The artist calls such re-composition of form “refinement.” The question of what to filter out and what to hold on to as solid content is a game as well as a never-ending battle for her. If there is a single consistent context in Lee’s work, it is the materiality of “glass” and the visual unrest caused by that material. The still life works presented in Something is Missing in 2012 were paintings of objects such as glass cups, flowers in a glass vessel, fruit and ribbons. The reflective light of glass shimmering on the canvas, the boldly omitted forms of the glass, and the sense of volume in the fruit, sometimes clear and sometimes indistinct, exposed a cheerfulness and experimental spirit completely different from the still life paintings charged with allegory made by Dutch artists. In her 2014 exhibition, The Fragile, Lee used very ancient and “feeble” materials such as egg tempera and hand-made gesso to paint contemporary commercial images and patterns on round canvases, thus “coolly” presenting the process of their cracking and becoming damaged. The artist has conducted multifarious painterly experiments related to the easily breakable and transparent material properties of glass, interpreting them through shimmering light, distortion of form, and weakness of the image. In her recent work also, the starting point of the form she intends to “refine” is indeed related to the materiality of glass. That is because to express transparency or white light against the white background of the canvas is no different than experimenting with the boundaries between background and figure, or between object and absence. At a point where the artist’s desire to express such visual boundaries hyper- realistically–and her capability to do so–must have reached a high, to our surprise, she is nullifying such borders or replacing them with simple lines and colors, assuming an attitude like that of an ascetic priest inflicting pain on himself. As the borders between object and absence, being and nothingness are now reduced into two extremes–empty backgrounds or explicit two-dimensional color masses–resulting from the transparency of the glass, which creates shimmering illusions of light and distortion of form, they are turned into completely mysterious forms. In other words, she is rebuilding new forms as she deconstructs her desire to revive the visual illusion of transparent media through absence of shape and disappearance.


The Gaze Off Target

To try to hypothesize on the prototype of these mysterious forms, or to re-compose the forms of objects as mysterious figures, is to summon the circumferential sight or blind spots, and to let go of the clear vanishing point on the retina, as in the case of the “magic eye.” That is to say, it is a series of deviations, giving up solid shape and capturing unknown forms scattered about and floating around. This is only possible with the strategy of “gazing,” which is different from the usual “seeing,” considered as symbolic order. All humans learn languages, and are included into the so-called symbolic order (Lacan). To enter this symbolic order is to give up jouissance (enjoying oneself) and to follow one’s father’s words (the existing order and system); it is to internalize the desires defined by others within us. (After all, you did not want a Chanel bag from the time you were born.) Our visual senses are always focused on where our consciousness is directed. In fact such consciousness is nothing but a tendency heavily influenced by the symbolic order. Hence, at every moment, things that are visible but cannot be seen, drop out of our familiar line of sight. In order to escape from this orientation of sight, this entrapment by semantic network, we must undertake the adventure of letting our senses wander into uncertainty. In other words, the possibility of encountering not desire but jouissance, the pleasure of meeting the “real,” is only open to such a distorted gaze, the execution of dislocation.
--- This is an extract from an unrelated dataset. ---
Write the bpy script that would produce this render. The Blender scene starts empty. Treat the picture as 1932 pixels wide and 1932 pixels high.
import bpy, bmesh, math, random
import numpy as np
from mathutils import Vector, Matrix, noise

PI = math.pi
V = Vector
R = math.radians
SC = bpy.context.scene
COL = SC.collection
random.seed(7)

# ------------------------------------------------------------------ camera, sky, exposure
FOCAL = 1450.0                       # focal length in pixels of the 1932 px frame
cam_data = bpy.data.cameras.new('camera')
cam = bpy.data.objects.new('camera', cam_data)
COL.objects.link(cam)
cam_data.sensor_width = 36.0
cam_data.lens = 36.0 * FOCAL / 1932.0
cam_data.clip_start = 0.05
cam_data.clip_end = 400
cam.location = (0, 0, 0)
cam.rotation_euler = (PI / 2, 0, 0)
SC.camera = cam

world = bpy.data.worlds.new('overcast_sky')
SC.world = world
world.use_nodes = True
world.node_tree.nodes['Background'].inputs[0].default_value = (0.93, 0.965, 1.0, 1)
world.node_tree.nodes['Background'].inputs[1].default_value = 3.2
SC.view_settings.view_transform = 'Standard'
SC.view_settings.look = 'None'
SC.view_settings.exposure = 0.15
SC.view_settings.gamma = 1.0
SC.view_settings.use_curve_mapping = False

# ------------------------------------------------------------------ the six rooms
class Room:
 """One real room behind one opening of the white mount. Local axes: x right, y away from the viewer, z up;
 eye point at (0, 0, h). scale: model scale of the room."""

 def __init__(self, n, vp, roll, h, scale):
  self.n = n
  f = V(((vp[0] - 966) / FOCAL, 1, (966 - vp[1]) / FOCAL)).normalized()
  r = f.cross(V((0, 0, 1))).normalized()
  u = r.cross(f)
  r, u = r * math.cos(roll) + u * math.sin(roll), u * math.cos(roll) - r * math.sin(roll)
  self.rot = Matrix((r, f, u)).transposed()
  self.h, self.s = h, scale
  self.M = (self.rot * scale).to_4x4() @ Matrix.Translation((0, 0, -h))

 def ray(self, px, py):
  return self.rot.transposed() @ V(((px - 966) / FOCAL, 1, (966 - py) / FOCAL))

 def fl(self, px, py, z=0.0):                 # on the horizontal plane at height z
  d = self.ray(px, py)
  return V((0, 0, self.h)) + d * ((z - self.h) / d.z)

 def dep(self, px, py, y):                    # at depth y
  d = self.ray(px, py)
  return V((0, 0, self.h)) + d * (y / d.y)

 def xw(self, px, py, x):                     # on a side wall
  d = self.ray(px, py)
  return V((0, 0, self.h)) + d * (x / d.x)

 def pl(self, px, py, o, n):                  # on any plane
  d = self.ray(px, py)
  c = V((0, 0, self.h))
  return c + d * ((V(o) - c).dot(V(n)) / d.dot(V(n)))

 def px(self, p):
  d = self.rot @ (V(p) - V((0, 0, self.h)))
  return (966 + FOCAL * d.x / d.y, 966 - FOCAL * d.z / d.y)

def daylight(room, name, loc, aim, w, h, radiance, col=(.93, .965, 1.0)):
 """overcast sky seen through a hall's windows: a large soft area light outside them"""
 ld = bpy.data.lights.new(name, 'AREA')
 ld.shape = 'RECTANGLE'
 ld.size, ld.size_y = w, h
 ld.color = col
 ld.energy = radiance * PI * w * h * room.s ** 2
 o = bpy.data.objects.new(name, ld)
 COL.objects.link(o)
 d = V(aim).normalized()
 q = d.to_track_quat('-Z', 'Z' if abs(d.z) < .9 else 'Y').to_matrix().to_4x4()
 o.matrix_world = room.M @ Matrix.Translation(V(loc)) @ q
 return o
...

What draws our attention constantly in the distorted gaze is not the clear texture or shapes of the objects, but rather the omission of outline, the empty holes. Our eyes rest upon where the gloss of the pear has been penetrated as an empty hole (Hole), the rim of a tea cup, which has disappeared against the delicate details of the tea spoons (For Two), and the moment of extinction, where the leaves and grass have blown away in the wind (Garden in Brockley). In Chalk, the sense of velocity and movement given by the extended streak of quince-yellow gives a cheerful feeling; however, the point we have trouble looking away from is the small stain, the rotting part of the quince. The contacts of blessing touched by the light, the parts in which the reality of living is revealed most explicitly, are transformed into extinction and absence without hesitation. We witness the sameness of the most shining moment and death. The creation of the world began with light. “Let there be light.” This was the starting point of creation. The artist’s gaze, gone wide, reads this light as nothingness. Like the beliefs of Malevich, who was absorbed in Theosophy and pursued the zero degree of painting, or those of the cabalist mystics, perhaps we also must go through this “emptiness” and “nothingness” in order to reach the real.